The 13 and 14-year-old boys reportedly attempted to purchase firearms on the black market & “extensively studied” the 1999 Columbine school shooting.

Two middle school students in Florida were reportedly arrested for plotting out a shooting at their school. For decades, America has been plagued with school shootings—tragic events that have resulted in the loss of hundreds of innocent lives. It is a topic that has been at the heart of political debates on all sides of the spectrum, so when two boys, 13-year-old Phillip Byrd and 14-years-old Connor Pruett, were found to be planning a shooting inspired by Columbine, authorities swiftly took them into custody.

Back in 1999, Eric Harris and Dylan Klebold shot and 12 students and one teacher before turning their guns on themselves at Colorado’s Columbine High School. It continues to be one of the most prolific moments in American history, but it was not the last school shooting to wreak havoc.

The two middle-schoolers from Lee County, Florida attended Harns Marsh, an institution that is reportedly only two hours away from where the Parkland school shooting took place. According to The Guardian, the plot was thwarted after students told their teachers that one of the boys may have had a firearm in his backpack. The bag was searched and while a gun was not located, “the search did reveal a map of the school with marks indicating the locations of interior cameras, Sheriff Carmine Marceno told reporters on Thursday.”

The students who came forward to warn school administrators were commended by staff.

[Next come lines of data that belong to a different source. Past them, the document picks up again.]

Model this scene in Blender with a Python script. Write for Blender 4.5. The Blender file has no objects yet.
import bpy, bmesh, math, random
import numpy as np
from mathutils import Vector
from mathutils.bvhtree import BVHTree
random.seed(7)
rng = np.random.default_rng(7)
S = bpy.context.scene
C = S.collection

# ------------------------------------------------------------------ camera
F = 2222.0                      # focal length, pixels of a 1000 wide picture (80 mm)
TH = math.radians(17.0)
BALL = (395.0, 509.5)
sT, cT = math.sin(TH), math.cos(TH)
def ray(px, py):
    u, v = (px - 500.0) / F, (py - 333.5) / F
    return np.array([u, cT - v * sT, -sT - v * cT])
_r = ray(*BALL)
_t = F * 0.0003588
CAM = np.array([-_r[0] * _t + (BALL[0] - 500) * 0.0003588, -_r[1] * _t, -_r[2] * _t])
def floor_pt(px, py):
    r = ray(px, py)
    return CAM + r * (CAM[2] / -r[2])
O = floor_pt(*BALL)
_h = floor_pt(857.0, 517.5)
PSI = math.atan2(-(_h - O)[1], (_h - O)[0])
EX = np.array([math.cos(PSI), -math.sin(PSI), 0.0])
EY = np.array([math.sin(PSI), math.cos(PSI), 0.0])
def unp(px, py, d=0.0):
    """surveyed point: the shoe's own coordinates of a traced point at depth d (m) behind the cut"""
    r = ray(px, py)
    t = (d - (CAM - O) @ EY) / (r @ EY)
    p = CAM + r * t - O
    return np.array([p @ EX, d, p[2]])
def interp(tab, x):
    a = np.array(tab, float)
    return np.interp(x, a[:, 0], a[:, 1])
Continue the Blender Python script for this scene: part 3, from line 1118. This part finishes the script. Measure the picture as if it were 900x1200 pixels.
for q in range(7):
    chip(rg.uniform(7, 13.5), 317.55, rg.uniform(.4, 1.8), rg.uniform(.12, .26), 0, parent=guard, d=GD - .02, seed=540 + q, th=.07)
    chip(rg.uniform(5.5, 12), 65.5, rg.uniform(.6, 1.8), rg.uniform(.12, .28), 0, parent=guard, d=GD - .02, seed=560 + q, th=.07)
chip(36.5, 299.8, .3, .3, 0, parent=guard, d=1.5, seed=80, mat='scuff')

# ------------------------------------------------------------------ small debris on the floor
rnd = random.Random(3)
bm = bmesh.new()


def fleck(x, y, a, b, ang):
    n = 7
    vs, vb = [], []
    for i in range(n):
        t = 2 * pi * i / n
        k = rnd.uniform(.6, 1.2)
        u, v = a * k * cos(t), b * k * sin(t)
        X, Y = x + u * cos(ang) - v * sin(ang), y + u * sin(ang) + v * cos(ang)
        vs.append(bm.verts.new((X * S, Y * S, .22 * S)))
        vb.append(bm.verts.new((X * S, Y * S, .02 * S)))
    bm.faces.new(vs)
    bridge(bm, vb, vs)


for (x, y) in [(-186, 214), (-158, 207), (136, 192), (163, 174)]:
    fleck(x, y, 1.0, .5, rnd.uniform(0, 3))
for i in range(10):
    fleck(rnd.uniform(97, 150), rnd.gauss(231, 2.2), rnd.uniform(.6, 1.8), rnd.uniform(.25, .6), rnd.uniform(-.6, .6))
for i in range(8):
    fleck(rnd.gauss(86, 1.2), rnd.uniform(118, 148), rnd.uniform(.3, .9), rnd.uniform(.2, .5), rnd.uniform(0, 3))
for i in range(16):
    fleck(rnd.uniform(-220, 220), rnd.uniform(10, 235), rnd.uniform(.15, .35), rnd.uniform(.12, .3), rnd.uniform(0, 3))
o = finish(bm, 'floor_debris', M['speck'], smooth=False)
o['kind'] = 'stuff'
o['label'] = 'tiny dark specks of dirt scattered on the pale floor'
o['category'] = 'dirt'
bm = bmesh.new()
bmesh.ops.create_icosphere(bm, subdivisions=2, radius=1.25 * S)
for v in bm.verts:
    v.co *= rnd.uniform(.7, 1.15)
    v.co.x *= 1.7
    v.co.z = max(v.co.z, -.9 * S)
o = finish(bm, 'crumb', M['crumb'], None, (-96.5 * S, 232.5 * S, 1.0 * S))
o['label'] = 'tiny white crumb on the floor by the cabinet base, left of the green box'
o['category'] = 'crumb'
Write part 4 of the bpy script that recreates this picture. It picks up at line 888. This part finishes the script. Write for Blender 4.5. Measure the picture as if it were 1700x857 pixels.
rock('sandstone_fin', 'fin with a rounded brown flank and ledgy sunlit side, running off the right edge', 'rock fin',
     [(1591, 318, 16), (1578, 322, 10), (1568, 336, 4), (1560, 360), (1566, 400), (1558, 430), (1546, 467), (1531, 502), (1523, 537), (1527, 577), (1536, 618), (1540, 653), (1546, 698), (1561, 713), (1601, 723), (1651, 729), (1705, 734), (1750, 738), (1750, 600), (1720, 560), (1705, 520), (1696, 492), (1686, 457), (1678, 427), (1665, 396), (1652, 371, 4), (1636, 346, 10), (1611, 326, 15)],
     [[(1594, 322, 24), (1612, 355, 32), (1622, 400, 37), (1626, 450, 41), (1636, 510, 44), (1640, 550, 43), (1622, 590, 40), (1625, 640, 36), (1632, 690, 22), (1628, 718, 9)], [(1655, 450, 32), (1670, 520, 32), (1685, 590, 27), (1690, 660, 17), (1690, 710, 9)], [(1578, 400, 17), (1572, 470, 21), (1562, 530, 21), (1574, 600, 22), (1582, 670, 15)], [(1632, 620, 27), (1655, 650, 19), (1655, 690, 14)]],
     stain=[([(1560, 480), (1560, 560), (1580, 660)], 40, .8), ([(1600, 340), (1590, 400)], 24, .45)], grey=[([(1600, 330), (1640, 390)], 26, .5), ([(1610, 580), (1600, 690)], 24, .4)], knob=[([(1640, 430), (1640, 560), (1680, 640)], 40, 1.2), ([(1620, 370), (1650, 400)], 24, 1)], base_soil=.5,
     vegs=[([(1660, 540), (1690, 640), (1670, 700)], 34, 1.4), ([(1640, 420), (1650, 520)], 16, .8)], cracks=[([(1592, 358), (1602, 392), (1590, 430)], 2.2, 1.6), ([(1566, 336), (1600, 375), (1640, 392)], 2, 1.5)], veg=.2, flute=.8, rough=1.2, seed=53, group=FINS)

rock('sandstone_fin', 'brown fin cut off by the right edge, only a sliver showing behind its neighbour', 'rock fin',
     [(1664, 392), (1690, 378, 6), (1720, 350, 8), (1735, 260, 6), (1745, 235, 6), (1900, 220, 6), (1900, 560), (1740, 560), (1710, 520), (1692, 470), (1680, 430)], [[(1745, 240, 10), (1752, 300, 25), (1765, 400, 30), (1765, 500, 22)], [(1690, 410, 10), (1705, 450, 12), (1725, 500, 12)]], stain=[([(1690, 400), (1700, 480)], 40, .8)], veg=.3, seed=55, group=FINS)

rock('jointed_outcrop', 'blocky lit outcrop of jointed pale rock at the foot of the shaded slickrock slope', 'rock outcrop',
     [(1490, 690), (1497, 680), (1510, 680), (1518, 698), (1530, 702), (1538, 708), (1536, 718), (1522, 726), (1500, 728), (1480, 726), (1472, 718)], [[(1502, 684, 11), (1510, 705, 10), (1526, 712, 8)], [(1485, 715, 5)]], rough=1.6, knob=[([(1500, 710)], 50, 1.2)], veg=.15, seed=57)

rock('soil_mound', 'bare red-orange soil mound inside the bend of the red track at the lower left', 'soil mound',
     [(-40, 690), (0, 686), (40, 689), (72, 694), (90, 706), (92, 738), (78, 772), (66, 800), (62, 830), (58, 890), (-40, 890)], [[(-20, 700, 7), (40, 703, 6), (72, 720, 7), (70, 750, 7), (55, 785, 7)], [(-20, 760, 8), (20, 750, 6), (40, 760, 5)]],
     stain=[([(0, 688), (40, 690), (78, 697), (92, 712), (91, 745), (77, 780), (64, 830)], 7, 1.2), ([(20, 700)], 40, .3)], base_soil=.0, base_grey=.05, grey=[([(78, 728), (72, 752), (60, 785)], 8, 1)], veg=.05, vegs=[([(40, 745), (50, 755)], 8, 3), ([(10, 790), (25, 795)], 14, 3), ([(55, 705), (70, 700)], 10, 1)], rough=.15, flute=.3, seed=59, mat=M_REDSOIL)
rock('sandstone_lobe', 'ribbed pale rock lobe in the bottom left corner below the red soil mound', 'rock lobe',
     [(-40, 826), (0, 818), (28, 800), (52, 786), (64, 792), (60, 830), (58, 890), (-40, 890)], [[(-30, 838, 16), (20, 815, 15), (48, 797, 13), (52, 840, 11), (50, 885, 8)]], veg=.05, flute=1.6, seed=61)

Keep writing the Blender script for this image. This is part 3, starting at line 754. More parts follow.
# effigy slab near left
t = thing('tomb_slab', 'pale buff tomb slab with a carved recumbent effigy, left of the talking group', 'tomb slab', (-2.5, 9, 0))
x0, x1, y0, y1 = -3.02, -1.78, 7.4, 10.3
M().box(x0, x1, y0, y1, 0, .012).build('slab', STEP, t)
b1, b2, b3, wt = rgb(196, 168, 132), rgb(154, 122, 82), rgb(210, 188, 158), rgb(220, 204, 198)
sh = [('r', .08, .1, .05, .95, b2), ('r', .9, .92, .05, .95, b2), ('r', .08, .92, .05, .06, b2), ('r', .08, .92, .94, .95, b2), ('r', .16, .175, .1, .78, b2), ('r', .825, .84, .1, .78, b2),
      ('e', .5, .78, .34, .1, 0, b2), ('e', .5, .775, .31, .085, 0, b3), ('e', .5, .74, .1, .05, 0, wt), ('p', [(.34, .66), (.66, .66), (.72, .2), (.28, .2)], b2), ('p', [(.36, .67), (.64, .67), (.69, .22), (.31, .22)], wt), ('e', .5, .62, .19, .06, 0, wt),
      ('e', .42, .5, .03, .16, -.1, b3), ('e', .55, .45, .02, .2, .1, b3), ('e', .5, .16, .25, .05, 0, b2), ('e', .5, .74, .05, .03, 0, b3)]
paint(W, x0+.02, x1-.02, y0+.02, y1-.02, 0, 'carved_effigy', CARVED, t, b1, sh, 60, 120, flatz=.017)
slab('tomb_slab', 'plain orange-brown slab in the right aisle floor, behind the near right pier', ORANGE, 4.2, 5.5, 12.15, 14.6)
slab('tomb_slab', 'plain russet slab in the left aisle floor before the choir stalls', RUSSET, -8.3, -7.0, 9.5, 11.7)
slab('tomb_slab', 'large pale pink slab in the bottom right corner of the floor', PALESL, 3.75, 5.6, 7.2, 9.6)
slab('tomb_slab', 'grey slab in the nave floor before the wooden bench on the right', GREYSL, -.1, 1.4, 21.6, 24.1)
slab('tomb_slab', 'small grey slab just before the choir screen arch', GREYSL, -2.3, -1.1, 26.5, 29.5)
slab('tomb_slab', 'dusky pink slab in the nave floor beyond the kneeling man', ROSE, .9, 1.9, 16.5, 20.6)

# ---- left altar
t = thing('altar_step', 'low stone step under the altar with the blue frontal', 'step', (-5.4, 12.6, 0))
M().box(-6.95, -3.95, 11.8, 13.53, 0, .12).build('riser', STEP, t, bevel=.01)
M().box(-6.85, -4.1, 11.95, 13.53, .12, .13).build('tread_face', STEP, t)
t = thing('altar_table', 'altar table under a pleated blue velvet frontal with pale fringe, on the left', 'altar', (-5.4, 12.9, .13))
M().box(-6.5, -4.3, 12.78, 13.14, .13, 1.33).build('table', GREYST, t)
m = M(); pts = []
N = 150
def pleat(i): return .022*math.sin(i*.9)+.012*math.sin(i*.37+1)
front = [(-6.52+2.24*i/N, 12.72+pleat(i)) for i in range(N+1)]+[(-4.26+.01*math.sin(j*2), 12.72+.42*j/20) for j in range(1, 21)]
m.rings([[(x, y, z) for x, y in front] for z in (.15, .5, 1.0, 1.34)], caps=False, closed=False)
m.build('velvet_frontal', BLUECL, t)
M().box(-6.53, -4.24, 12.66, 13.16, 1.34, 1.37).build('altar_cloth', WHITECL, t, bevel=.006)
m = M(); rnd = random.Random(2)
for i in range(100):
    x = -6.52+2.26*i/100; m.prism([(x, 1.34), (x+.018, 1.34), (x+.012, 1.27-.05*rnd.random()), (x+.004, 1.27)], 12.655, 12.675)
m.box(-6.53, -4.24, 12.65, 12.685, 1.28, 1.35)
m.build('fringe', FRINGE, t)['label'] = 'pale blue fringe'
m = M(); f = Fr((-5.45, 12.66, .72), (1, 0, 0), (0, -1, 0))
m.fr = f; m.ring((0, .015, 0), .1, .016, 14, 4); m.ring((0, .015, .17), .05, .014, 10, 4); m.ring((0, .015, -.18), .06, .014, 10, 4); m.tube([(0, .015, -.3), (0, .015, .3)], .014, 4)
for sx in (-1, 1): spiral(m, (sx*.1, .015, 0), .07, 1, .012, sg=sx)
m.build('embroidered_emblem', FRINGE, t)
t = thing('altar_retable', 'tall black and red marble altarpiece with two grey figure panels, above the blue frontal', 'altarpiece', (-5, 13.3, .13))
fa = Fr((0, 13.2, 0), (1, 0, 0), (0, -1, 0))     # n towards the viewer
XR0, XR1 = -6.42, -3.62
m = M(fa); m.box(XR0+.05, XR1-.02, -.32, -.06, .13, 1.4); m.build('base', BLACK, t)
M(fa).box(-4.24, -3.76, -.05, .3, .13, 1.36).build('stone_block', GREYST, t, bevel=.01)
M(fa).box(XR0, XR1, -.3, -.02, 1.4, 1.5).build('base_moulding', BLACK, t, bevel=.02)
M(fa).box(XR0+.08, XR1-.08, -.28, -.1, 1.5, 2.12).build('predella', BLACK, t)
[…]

The boys were reportedly no strangers to authorities as police had already visited their homes upwards of 80 times. Byrd’s mother, Carrie Tuller, spoke out in court on behalf of her son.

“He’s just a little boy,” she said. “He didn’t think this was really serious. He didn’t think they were serious.”

The boys were taken to the Southwest Regional Juvenile Detention Center where they will remain for the next 21 days. They are not allowed to have contact with one another or their school. Their next court date is September 27 and it will be then that a judge determines what happens to them next.